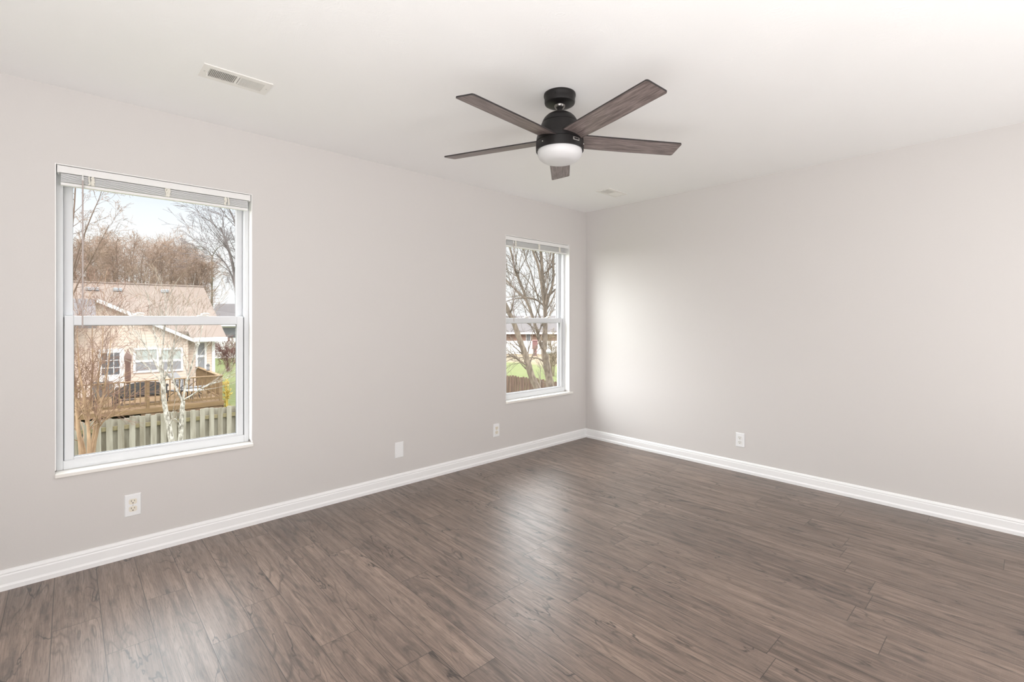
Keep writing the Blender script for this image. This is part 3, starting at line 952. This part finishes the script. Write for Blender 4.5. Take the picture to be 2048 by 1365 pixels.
lv = empty('wicker_loveseat', (2.05, 22.9, DZ + .003), R(184))
tag(lv, 'rounded black wicker loveseat behind the middle of the deck railing', 'sofa')
MB().bbox((-.68, -.35, .28), (.68, .30, .42), .05).build('seat', M_WICKER, lv)
b = MB()
pts = []
for k in range(13):
    a = PI * k / 12
    pts.append((-.72*math.cos(a), .30 + .02*math.sin(a), .62 + .24*math.sin(a)))
b.prism([(x, y - .06, z_) for x, y, z_ in pts] + [(.72, .25, .36), (-.72, .25, .36)], (0, .10, 0))
b.build('backrest', M_WICKER, lv)
for sx in (-1, 1):
    MB().tube([(sx*.70, -.34, .05), (sx*.72, -.34, .58), (sx*.72, -.2, .64), (sx*.72, .28, .66)], [.045, .05, .06, .06], 8).build('armrest', M_WICKER, lv)
chair_legs(lv, 1.3, .6, .3, M_WICKER)

pc = empty('patio_chair', (3.14, 22.72, DZ + .003), R(200))
tag(pc, 'black metal patio chair between the loveseat and the grey lounge chair', 'chair')
MB().bbox((-.26, -.25, .40), (.26, .25, .44), .015).build('seat', M_METALD, pc)
b = MB()
b.tube([(-.25, .25, .42), (-.25, .34, .86), (.25, .34, .86), (.25, .25, .42)], .016, 6)
for k in range(-2, 3): b.tube([(k*.085, .25, .43), (k*.085, .34, .86)], .011, 5)
b.build('backrest', M_METALD, pc)
chair_legs(pc, .5, .48, .41, M_METALD)
pt = empty('side_table', (3.60, 22.20, DZ + .014))
tag(pt, 'low pale round table on the deck beside the grey lounge chair', 'table')
MB().lathe([(.30, .42), (.31, .435), (.30, .45)], 24).build('table_top', M_WHITE, pt)
for k in range(3):
    a = k * 2*PI/3
    MB().tube([(.22*math.cos(a), .22*math.sin(a), 0), (.10*math.cos(a), .10*math.sin(a), .42)], .014, 6).build('leg', M_METALD, pt)
lc = empty('lounge_chair', (3.52, 23.95, DZ + .014), R(50))
tag(lc, 'reclined grey sling lounge chair in the right corner of the deck', 'chair')
b = MB().prism([(-.28, -.75, .38), (-.28, -.05, .33), (-.28, .52, .95), (-.28, .49, .97), (-.28, -.06, .36), (-.28, -.75, .41)], (.56, 0, 0))
b.build('sling_seat', M_SLING, lc)
for sx in (-.30, .30):
    b = MB().tube([(sx, -.78, .38), (sx, -.05, .33), (sx, .54, .98)], .018, 6)
    b.build('side_frame', M_METALD, lc)
    MB().tube([(sx, -.60, 0), (sx, .30, .62)], .016, 6).build('leg', M_METALD, lc)
    MB().tube([(sx, .45, 0), (sx, -.30, .58), (sx, .25, .62)], .016, 6).build('armrest', M_METALD, lc)
dc = empty('patio_chair', (.95, 22.9, DZ + .003), R(170))
tag(dc, 'dark grey sling patio chair below the nine-pane back door', 'chair')
MB().bbox((-.28, -.26, .40), (.28, .26, .44), .015).build('seat', M_SLING, dc)
MB().prism([(-.28, .24, .42), (-.28, .40, .98), (-.28, .42, .97), (-.28, .27, .41)], (.56, 0, 0)).build('backrest', M_SLING, dc)
chair_legs(dc, .54, .5, .41, M_METALD)
ln = empty('lantern', (4.41, 24.1, RLZ + .002))
tag(ln, 'small black lantern on the side rail of the deck', 'lantern')
MB().lathe([(.075, 0), (.075, .02), (.06, .03)], 6, smooth=False).build('base', M_METALD, ln)
MB().lathe([(.055, .03), (.062, .20)], 6, smooth=False).build('lamp_glass', M_PANEG, ln)
MB().lathe([(.085, .20), (.05, .26), (.015, .30)], 6, smooth=False).build('cap', M_METALD, ln)

# ---- fences
fr_ = random.Random(4)
def fence_panel(b, s0, s1, put, pitch, w, top, t=.02, dog=False, alt=True):
    s = s0; k = 0
    while s < s1:
        tp = top + fr_.uniform(-.03, .02)
        off = .0 if (k % 2 == 0 or not alt) else .075
        ww = w * fr_.uniform(.93, 1.04)
        tilt = fr_.uniform(-.008, .008)
        prof = [(s, GZ), (s + ww, GZ)]
        if dog: prof += [(s + ww + tilt, tp - .05), (s + ww*.72 + tilt, tp), (s + ww*.28 + tilt, tp), (s + tilt, tp - .05)]
        else: prof += [(s + ww + tilt, tp - .015), (s + ww*.8 + tilt, tp), (s + ww*.2 + tilt, tp), (s + tilt, tp - .015)]
        b.prism([put(a, off, h) for a, h in prof], Vector(put(0, t, 0)) - Vector(put(0, 0, 0)))
        s += pitch; k += 1
FYG = 13.95
fg = empty('wooden_fence', (3.0, FYG, GZ))
tag(fg, 'weathered grey board fence in front of the deck, seen through the large window', 'fence', 'garden fences')
finv = Matrix.Translation(-fg.location)
def fp(b, name, m, root, inv):
    o = b.build(name, m); o.parent = root; o.matrix_parent_inverse = inv
    return o
TOPG = -.955
b = MB(); fence_panel(b, -3.5, 9.0, lambda s, d, h: (s, FYG + d, h), .098, .112, TOPG, alt=True)
fp(b, 'board_panel', M_FENCE, fg, finv)
for h in (TOPG - .22, TOPG - .95, GZ + .25):
    fp(MB().box((-3.5, FYG + .022, h - .045), (9.0, FYG + .072, h + .045)), 'rail', M_FENCE_R, fg, finv)
for k in range(6):
    xx = -3.2 + 2.42 * k
    fp(MB().bbox((xx - .045, FYG + .10, GZ), (xx + .045, FYG + .19, TOPG - .03), .006), 'post', M_FENCE_R, fg, finv)
FXB = 13.0
fb = empty('wooden_fence', (FXB, 10.5, GZ))
tag(fb, 'brown dog-eared picket fence behind the forked tree by the corner window', 'fence', 'garden fences')
binv = Matrix.Translation(-fb.location)
b = MB(); fence_panel(b, 5.0, 16.2, lambda s, d, h: (FXB + d, s, h), .152, .130, -.96, dog=True, alt=False)
fp(b, 'picket_panel', M_FENCEB, fb, binv)
for h in (-1.25, -1.95, -2.55):
    fp(MB().box((FXB + .021, 5.0, h - .045), (FXB + .06, 16.2, h + .045)), 'rail', M_FENCEB, fb, binv)
for k in range(5):
    yy = 5.3 + 2.42*k
    fp(MB().bbox((FXB + .06, yy - .045, GZ), (FXB + .15, yy + .045, -1.0), .006), 'post', M_FENCEB, fb, binv)

# ---- distant things beyond the corner window
bh = empty('brick_house', (41.5, 44.0, GZ))
tag(bh, 'distant brick house with grey roof beyond the forked tree', 'house')
binv2 = Matrix.Translation(-bh.location)
def bp_(b, name, m, par=None):
    o = b.build(name, m); o.parent = par or bh
    if par is None: o.matrix_parent_inverse = binv2
    return o
# its long front runs square to the line of sight
rz = -YAW
Rm = Matrix.Translation(at_depth(1050, HZ, 62) * 1.0) @ Matrix.Rotation(rz, 4, 'Z')
def LW(x, y, h): return Rm @ Vector((x, y, h - CAMH))
def lbox(b, lo, hi):
    b.box((lo[0], lo[1], lo[2] - CAMH), (hi[0], hi[1], hi[2] - CAMH), Rm)
b = MB(); lbox(b, (-9, 0, GZ), (11, 8, -.35)); bp_(b, 'brick_wall', M_BRICK)
b = MB().prism([LW(-9.6, -.6, -.42), LW(-9.6, 4, 1.75), LW(-9.6, 8.6, -.42)], Rm.to_3x3() @ Vector((21.2, 0, 0)))
bp_(b, 'roof', M_SHINGLEG)
b = MB(); lbox(b, (-9.6, -.66, -.62), (11.6, -.58, -.38)); bp_(b, 'fascia', M_WHITE)
wx0 = (1053 - 1050) / FPX * 62; wx1 = (1060.5 - 1050) / FPX * 62
for (a0, a1) in ((wx0, wx1), (-5.2, -4.4), (4.6, 6.0)):
    b = MB()
    lbox(b, (a0 - .06, -.06, -1.62), (a1 + .06, 0, -.55))
    wf = bp_(b, 'window', M_WHITE)
    b = MB(); lbox(b, (a0, -.09, -1.55), (a1, -.055, -.62)); bp_(b, 'pane', M_PANE, wf)

wf = empty('white_fence', at_depth(1040, HZ, 55) * 1 + Vector((0, 0, GZ - CAMH)), rz)
tag(wf, 'long low white fence in front of the distant brick house', 'fence')
b = MB()
for k in range(64):
    b.bbox((-4.9 + k*.150, -.012, .06), (-4.9 + k*.150 + .146, .012, 1.52), .006)
b.build('board_panel', M_WHITE, wf)
for h in (.12, 1.5):
    MB().bbox((-4.95, -.04, h - .05), (4.75, .04, h + .05), .01).build('rail', M_WHITE, wf)
for k in range(5):
    MB().bbox((-5.0 + 2.4*k, -.06, 0), (-4.88 + 2.4*k, .06, 1.62), .01).build('post', M_WHITE, wf)
M_RED = mat('faded_red_paint', (.155, .070, .066), .6)
rb = empty('utility_box', at_depth(1070, HZ, 53) + Vector((0, 0, GZ - CAMH)), rz)
tag(rb, 'small faded red box on a post standing before the long white fence', 'box')
MB().bbox((-.30, -.2, .75), (.30, .2, 1.62), .05).build('cabinet', M_RED, rb)
MB().bbox((-.34, -.24, 1.62), (.34, .24, 1.72), .03).build('lid', M_RED, rb)
MB().bbox((-.20, -.12, 0), (.20, .12, .76), .02).build('stand', M_RED, rb)

# neighbour's far house right of the deck house
fh = empty('grey_house', (19, 52, GZ))
tag(fh, 'far grey-roofed white house beyond the lawn at the right end of the shingled roof', 'house')
finv3 = Matrix.Translation(-fh.location)
def fh_(b, name, m):
    o = b.build(name, m); o.parent = fh; o.matrix_parent_inverse = finv3
    return o
c = at_depth(462, HZ, 50)
Rf = Matrix.Translation(c) @ Matrix.Rotation(rz + R(20), 4, 'Z')
b = MB().box((-1.6, 0, GZ - CAMH), (6, 6, -.45), Rf); fh_(b, 'wall', M_WHITE)
b = MB().prism([Rf @ Vector(q) for q in ((-2, -.5, -.5), (-2, 3, 1.7), (-2, 6.5, -.5))], Rf.to_3x3() @ Vector((8.4, 0, 0))); fh_(b, 'roof', M_SHINGLEG)
b = MB().box((-2.05, -.56, -.72), (6.4, -.48, -.45), Rf); fh_(b, 'gutter', M_WHITE)
b = MB().box((-.9, -.05, -1.9), (.4, 0, -.9), Rf); fh_(b, 'window', M_PANE)

# ---------------------------------------------------------------- trees
def perp(d, rng):
    a = Vector((rng.gauss(0,1), rng.gauss(0,1), rng.gauss(0,1)))
    p = a - d * a.dot(d)
    return p.normalized() if p.length > 1e-6 else d.orthogonal().normalized()

def grow(out, p, d, length, r, depth, rng, S):
    """one branch and, recursively, its side shoots; out = list of (points, radii, depth)"""
    n = max(3, int(length / S['seg']) + 1)
    n = min(n, 7)
    pts, rad = [p.copy()], [r]
    q, dd = p.copy(), d.normalized()
    step = length / n
    for i in range(n):
        dd = (dd + perp(dd, rng) * S['wig'] + Vector((0, 0, S['up']))).normalized()
        q = q + dd * step
        pts.append(q.copy()); rad.append(max(r * (1 - .78*(i+1)/n), S['rmin']))
    out.append((pts, rad, depth))
    if depth >= S['depth']: return
    k = max(1, int(S['kids'][min(depth, len(S['kids'])-1)] * rng.uniform(.8, 1.2)))
    for j in range(k):
        t = rng.uniform(S.get('t0', .2), 1.0)
        i = min(int(t * n), n - 1); f = t * n - i
        pp = pts[i].lerp(pts[i+1], f)
        dl = (pts[i+1] - pts[i]).normalized()
        ang = R(rng.uniform(*S['ang']))
        cd = dl * math.cos(ang) + perp(dl, rng) * math.sin(ang)
        ll = length * rng.uniform(*S['len']) * (1 - .35*t)
        grow(out, pp, cd, ll, max(rad[i] * rng.uniform(.45, .65), S['rmin']), depth + 1, rng, S)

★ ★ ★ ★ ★

Could the lines from the top of the material through the line with "chair_legs(lv, 1.3, .6, .3, M_WICKER)" be repeated exactly, pictures left out?

Keep writing the Blender script for this image. This is part 3, starting at line 952. This part finishes the script. Write for Blender 4.5. Take the picture to be 2048 by 1365 pixels.
lv = empty('wicker_loveseat', (2.05, 22.9, DZ + .003), R(184))
tag(lv, 'rounded black wicker loveseat behind the middle of the deck railing', 'sofa')
MB().bbox((-.68, -.35, .28), (.68, .30, .42), .05).build('seat', M_WICKER, lv)
b = MB()
pts = []
for k in range(13):
    a = PI * k / 12
    pts.append((-.72*math.cos(a), .30 + .02*math.sin(a), .62 + .24*math.sin(a)))
b.prism([(x, y - .06, z_) for x, y, z_ in pts] + [(.72, .25, .36), (-.72, .25, .36)], (0, .10, 0))
b.build('backrest', M_WICKER, lv)
for sx in (-1, 1):
    MB().tube([(sx*.70, -.34, .05), (sx*.72, -.34, .58), (sx*.72, -.2, .64), (sx*.72, .28, .66)], [.045, .05, .06, .06], 8).build('armrest', M_WICKER, lv)
chair_legs(lv, 1.3, .6, .3, M_WICKER)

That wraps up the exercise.